The first section, “The Flea Circus,” many readers consider the best. Several of its scenes are set at the Dearly Beloved Beer and Garden Party (Austin’s Scholz Garten), where young politicos drink, ponder existentialist thoughts, and swap dirt on colleagues caught up in the latest chicanery at the Capitol. The mood is one of dissipation and smart talk, a sort of Lost Generation down Texas way. Without Fenstemaker to breathe life into the desiccated young men of the novel, the book would be entirely a triumph of style over substance. But he is a brilliant creation, and for my money, the third section, “Country Pleasures,” which places the crafty politician in peril, is the most compelling. Much of it takes place near what is most certainly Marfa, where the governor and his entourage, including his hilarious rube brother, Hoot Gibson Fenstemaker (read: Sam Houston Johnson), visit the set of a film that is unmistakably Giant. Here the governor’s sexual appetite gets him into serious trouble, and Brammer’s talent for capturing the shallow surfaces of inconsequential people is superbly displayed.

Outside Texas, notables such as David Halberstam and Gore Vidal praised The Gay Place, but J. Frank Dobie didn’t like it any better than he liked Horseman, Pass By, noting in his copy that “nobody actually every [sic] does anything but drink and drink & drink to boredom & screw, & screw & screw to death—the great governor’s climax.” While McMurtry’s novel would be followed by many more, The Gay Place was the end of Brammer’s career as a novelist.
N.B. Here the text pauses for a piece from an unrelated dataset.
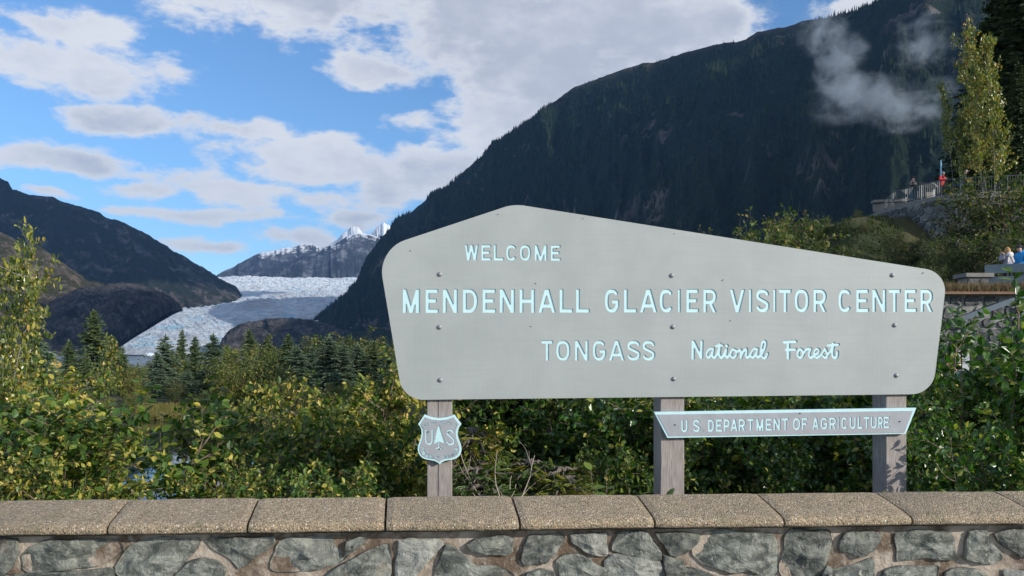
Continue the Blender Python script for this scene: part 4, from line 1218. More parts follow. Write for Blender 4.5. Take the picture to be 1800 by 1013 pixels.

He labored for years on a follow-up but never completed it. A cherished figure in Texas literary circles, Brammer drifted further into drug use until he died, a one-book author, in 1978 at the age of 49. But his portrait of Texas in transition from a fading rural provincialism to a more sophisticated urban angst ensured him a permanent niche in the state’s literary pantheon.